Study: Clear-cutting Undermines Carbon Storage In Forest Floor

Clear-cutting compromises the ability of the forest soil to effectively store carbon, study suggests. Photo by Mikadun/Shutterstock

HANOVER, N.H., April 15 (UPI) — Trees don’t just store carbon in their roots, limbs and leaves, they also facilitate the transfer of carbon from air and water into the soil where it can remain for thousands of years.

New research suggests clear-cutting undermines this vital carbon sequestration process.

Mineral pools in the soil of North America’s hardwood forests store half of all the carbon in the local ecosystem. Harvesting resources from these ecosystems affects their ability to store carbon, and new research suggests clear-cutting is especially detrimental.

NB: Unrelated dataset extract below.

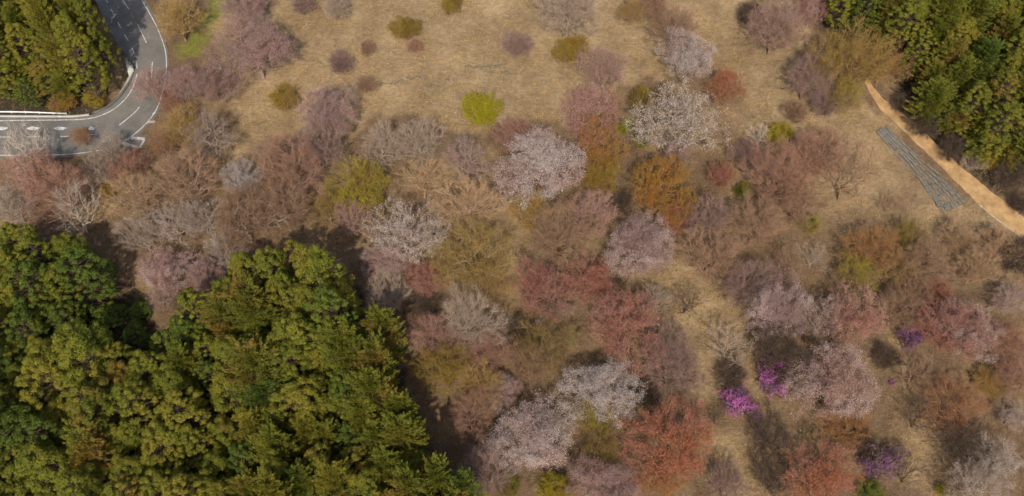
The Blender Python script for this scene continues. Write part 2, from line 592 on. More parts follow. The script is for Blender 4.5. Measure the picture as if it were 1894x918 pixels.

Clear-cutting is the total removal of all timber from a harvesting site. It is the most aggressive form of deforestation. Many logging operations employ a staggered approach, culling only the most mature trees.

To measure the effects of clear-cutting on carbon storage, researchers at Dartmouth College measured carbon’s resistance to extraction at several soil sites — some located in relatively pristine old-growth forests, some near partially harvested stands and others among recently clear-cut acreage.

Soil structure affects how strongly carbon is able to bond to mineral pools. The latest findings suggest these bonds are weakened by clear-cutting, as researchers were able to more easily extract carbon from soil sites where timber was recently clear-cut.

“Clear-cutting forests has an effect of mobilizing the carbon, making it more likely to leave the soil and end up in the atmosphere,” Andrew Friedland, a professor of environmental studies, explained in a news release.

Friedland is the lead author of a new paper on the work, published this week in the journal Soil Science.

“These findings are important because differences in the relative distribution of carbon in organo-mineral pools in mature and cut forests may inform our understanding of soil organic matter stability and bioavailability, microbial decomposition and carbon dioxide production in ecosystems after clear-cutting,” Friedland added.